Relics are in D&D terms just artifacts that happen to be associated with powerful persons of the past and to have acquired their power through use rather than necessarily acts of creation.
Most of your questions have to do with story and world building. If you want interesting relics you have to have interesting NPCs inhabiting the past of your world that did interesting things and became either famous or infamous. These persons achieved some demigod like level of power and as a result, their mortal remains or their cherished items are imbued with, blessed with, or cursed with magical power. So the answer to most of your questions are simply, "Create a story about your world."
As such, I don't think that we really need any sort of mechanics about what becomes a relic and how relics are generated unless you are actually running a campaign where the players go well above the normal maximum level of your campaign world and are transitioning to being demigods. I don't know that D&D is really well suited for that, and it's not a game every campaign will ever need, and if it goes that way then figuring out how many relics a player is eligible to have spontaneously created and so forth will be the least of your rules problems.

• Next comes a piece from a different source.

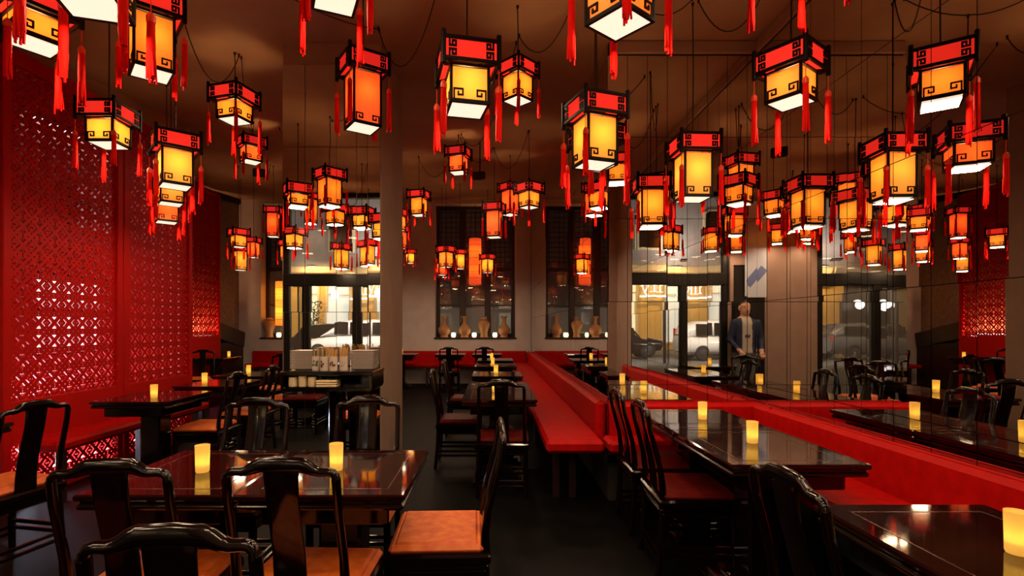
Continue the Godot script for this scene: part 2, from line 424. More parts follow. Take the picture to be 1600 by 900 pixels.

Technically, the main thing in D&D That defines something as a relic or artifact is that it if something is deemed an artifact or relic it is no longer eligible to be destroyed by ordinary means. Think the 'One Ring' in LotR that can only be destroyed if it is thrown into the fires where it was made. There are a lot of other things that conventionally artifacts and relics can do, like for example they can often bypass certain divine resistances and immunities and many of them are scry proof and cannot be detected by divination magic in the normal manner and very often they have both positive and negative qualities when in mortal hands, but the main thing is that they can't be destroyed. Individual relics need not be very powerful, but they should have this quality of being more or less invulnerable to damage.
As for corrupting a relic, that should be at least as hard as destroying one. More usually, any attempt to corrupt a relic is going to result in the thing that is attempting the corruption being corrupted (or purified, as the case may be). Extraordinary means would be required. You put an artifact on a typical alter to corrupt it, and you are probably going to need to rededicate and reconsecrate that alter. These things are typically dangerous even to touch if you aren't aligned with the spirit of the relic.
Thinking about pilgrimages and religious festivals is good deep world building, but seldom are you going to need to work out the details of a pilgrimage because rarely are the player characters going to be the pious individuals undertaking a pilgrimage out of sincere religious conviction. I think it's enough to introduce the idea by having pilgrims show up on the roads and streets of your campaign world, with some sort of ceremonial garment that signifies that they are pilgrims of a particular sort and the variety of people that are providing services to pilgrims as guides (physical or spiritual), guards, and even things like sellers of souvenirs or street food. Pilgrimages are a sort of tourism and I think it's important to realize that the PC's are usually mercenaries and the pilgrims are adventurers in the literal sense of that word as opposed to the sense created by D&D.